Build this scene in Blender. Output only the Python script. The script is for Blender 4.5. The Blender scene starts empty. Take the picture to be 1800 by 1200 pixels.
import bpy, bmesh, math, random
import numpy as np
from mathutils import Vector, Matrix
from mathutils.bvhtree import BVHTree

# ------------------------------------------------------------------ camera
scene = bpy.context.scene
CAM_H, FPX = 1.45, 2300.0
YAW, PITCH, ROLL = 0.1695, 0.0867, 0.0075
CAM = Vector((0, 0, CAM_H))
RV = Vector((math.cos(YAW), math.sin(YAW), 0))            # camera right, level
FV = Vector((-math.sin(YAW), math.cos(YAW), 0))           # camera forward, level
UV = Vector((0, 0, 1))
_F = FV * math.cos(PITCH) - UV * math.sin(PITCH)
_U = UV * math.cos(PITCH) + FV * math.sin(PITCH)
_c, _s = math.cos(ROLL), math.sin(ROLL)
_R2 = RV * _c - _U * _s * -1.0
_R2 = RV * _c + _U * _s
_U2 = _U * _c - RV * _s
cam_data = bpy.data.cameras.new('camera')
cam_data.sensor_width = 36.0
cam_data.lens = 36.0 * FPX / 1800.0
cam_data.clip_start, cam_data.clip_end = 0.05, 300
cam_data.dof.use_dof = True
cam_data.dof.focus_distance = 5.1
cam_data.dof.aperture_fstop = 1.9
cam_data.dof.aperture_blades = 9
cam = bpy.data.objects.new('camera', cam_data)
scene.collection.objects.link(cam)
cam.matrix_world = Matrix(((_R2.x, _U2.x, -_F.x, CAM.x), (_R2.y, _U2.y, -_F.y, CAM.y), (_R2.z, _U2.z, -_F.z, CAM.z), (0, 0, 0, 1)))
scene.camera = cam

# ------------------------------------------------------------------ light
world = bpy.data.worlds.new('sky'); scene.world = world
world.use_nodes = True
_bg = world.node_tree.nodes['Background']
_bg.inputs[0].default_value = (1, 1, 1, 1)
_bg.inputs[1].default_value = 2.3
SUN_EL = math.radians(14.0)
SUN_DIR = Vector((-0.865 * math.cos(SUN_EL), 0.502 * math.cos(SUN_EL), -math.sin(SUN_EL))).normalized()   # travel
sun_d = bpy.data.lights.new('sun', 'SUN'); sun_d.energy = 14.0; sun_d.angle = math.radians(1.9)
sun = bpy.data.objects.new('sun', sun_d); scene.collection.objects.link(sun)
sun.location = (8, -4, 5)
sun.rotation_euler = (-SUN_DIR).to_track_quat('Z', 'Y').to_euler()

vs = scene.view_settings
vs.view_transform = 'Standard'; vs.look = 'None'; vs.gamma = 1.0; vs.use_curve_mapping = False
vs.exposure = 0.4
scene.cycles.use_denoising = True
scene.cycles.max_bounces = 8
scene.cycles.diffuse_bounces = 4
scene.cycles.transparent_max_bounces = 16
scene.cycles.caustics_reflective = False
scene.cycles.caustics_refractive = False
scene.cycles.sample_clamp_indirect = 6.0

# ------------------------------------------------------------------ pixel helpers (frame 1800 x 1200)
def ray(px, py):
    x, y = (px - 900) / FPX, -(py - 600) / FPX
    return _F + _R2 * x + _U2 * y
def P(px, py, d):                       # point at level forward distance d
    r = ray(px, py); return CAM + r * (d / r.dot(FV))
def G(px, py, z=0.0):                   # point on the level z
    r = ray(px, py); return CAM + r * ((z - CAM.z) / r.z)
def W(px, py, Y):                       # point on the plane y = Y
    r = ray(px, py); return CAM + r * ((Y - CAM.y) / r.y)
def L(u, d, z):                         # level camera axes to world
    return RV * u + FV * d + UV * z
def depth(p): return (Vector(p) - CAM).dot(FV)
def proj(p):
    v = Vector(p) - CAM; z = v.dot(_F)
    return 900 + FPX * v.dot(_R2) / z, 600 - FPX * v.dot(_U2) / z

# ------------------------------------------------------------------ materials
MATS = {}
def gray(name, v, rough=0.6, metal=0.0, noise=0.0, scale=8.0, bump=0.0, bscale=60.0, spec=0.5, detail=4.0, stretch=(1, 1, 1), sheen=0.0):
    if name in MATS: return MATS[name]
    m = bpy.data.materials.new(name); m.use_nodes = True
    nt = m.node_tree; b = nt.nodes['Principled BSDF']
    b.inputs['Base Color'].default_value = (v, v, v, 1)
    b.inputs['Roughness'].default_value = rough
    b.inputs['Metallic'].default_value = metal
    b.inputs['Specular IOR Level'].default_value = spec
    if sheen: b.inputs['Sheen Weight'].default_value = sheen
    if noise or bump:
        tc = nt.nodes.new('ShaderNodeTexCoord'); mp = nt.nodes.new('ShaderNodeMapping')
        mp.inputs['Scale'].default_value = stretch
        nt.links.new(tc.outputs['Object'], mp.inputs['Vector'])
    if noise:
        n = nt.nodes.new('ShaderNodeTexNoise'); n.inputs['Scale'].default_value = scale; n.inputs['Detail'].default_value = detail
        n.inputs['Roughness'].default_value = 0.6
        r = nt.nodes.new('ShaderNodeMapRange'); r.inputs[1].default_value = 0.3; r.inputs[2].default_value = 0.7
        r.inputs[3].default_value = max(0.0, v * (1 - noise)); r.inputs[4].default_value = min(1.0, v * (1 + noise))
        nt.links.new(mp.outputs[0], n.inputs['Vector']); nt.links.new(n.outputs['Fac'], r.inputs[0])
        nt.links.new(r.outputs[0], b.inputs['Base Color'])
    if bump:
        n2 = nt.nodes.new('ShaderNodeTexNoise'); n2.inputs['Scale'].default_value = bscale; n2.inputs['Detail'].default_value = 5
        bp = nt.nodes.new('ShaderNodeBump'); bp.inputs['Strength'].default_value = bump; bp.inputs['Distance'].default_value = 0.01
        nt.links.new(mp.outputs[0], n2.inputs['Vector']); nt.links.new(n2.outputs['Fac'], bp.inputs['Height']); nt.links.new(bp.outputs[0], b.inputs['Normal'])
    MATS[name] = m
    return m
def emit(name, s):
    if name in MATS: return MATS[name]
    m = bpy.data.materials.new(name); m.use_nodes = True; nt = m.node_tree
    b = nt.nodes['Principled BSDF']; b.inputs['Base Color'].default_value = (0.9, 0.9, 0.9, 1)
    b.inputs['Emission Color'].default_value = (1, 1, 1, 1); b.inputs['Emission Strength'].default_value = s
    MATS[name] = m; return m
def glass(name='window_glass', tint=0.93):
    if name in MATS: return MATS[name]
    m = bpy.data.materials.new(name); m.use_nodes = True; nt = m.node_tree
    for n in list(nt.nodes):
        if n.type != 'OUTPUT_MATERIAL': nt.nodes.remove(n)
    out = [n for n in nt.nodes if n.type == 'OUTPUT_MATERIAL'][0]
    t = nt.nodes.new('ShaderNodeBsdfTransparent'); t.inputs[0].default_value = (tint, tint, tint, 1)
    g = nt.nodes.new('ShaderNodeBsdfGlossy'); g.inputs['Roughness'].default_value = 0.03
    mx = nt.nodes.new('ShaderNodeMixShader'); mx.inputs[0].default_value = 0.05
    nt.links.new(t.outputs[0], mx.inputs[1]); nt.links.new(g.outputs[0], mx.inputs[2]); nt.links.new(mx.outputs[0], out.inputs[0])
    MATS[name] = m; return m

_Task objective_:
Please print exactly what appears from the first line of the data through the line with "from mathutils.bvhtree import BVHTree", including both of those lines and nothing past them.

_Completed task_:
Build this scene in Blender. Output only the Python script. The script is for Blender 4.5. The Blender scene starts empty. Take the picture to be 1800 by 1200 pixels.
import bpy, bmesh, math, random
import numpy as np
from mathutils import Vector, Matrix
from mathutils.bvhtree import BVHTree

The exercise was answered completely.